There is a bit of a brother-and-sisterhood former senior White House aides. Despite deep political and policy differences, I respect those who choose to serve. The White House can be a dream job — it was the best professional experience and highest honor of my life. But it can also be, as President Clinton told me the first time I set foot in the Oval Office, “the crown jewel of the federal penal system.”

My heart usually goes out to White House staffers. The hours are long, the challenges great. So it is with no joy that I offer this assessment of Mick Mulvaney’s performance running Donald Trump’s White House: it stinks.

Acting White House chief of staff Mulvaney needs to start acting like a chief of staff.

In his press briefing today, Mulvaney revealed himself to be a yes-man when this President needs someone who can tell him no.

The most important, most difficult, most loyal two words a White House staffer can use are: “No, sir.”

President Trump is on his third chief of staff and diminishes and insults Mr. Mulvaney by making him merely “Acting” chief of staff. He’s on his fourth national security adviser, his third press secretary, and his third defense secretary. Trump burns through people, it seems, until he gets what he wants. What’s more important is what he needs — what we all need. And that is a White House staff that will tell him to knock it off.

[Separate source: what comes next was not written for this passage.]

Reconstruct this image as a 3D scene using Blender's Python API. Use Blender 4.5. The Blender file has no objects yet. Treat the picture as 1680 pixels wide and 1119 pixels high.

When the President wants to politicize national security, corrupting it for his partisan needs, the only acceptable response is “No, sir.” When he seeks to take Ukraine policy away from Ukraine policymakers and give it to his unappointed, unconfirmed, unaccountable private lawyer, Rudy Giuliani, the only acceptable response is “No, sir.” When the President acts as if he is above the law and beyond the Constitution, directing a global summit and millions of dollars to one of his golf resorts, the only acceptable response is “No, sir.”

Instead, Mr. Mulvaney debases himself. When ABC’s Jonathan Karl asked him about the clear quid pro quo in Mr. Trump’s dealings with Ukraine, Mulvaney sniffed, “We do that all the time with foreign policy.” That’s the problem, Mick. The Corleone family used extortion all the time, too. Didn’t make it right. Mulvaney was even more dismissive of those who decry political desires overruling security interests: “Get over it.”

He was just getting started. Mr. Mulvaney, defending the indefensible grift of President Trump ordering that the G-7 summit be at his Trump National resort in Doral, Florida, laughably claimed of Mr. Trump, “He’s not making money off of this.”

Baloney. Trump’s decision will flood his resort with federal funds for security, communications, and a host of other needs. Advance teams from around the world will fill the resorts’ rooms for weeks, maybe months. Foreign governments will spend huge sums — generating profits that will line Trump’s pockets.

This is precisely what the Constitution forbids in Article I, Section 9, when it states that no one occupying federal office can accept an emolument — which is profit — from a “King, Prince or foreign State.” (Incidentally, Pulitzer Prize-winning investigative journalist David Fahrenthold, of the Washington Post, has reported that revenue at Trump’s Doral resort fell 13.8% from 2016 to 2017, and net operating income fell 62%.)

No sir. That’s what you say. No sir, you can’t shake down Ukraine for dirt on Joe Biden. No, sir, you can’t withhold military aid if the Ukrainians don’t embrace a nitty right-wing conspiracy theory. No, sir, you can’t call on China to interfere in our elections the way you called on Russia to. No sir, you can’t spend millions of taxpayer dollars at your own resort. No sir, you can’t reap profits from foreign governments spending millions at your resort either. No sir, you’re not above the law.

Those words never seem to emerge from Mr. Mulvaney’s mouth. Far from being a public servant, the acting chief of staff revealed himself to be a throne-sniffer of the worst order. If he were any more of a toady, he’d be catching flies with his tongue.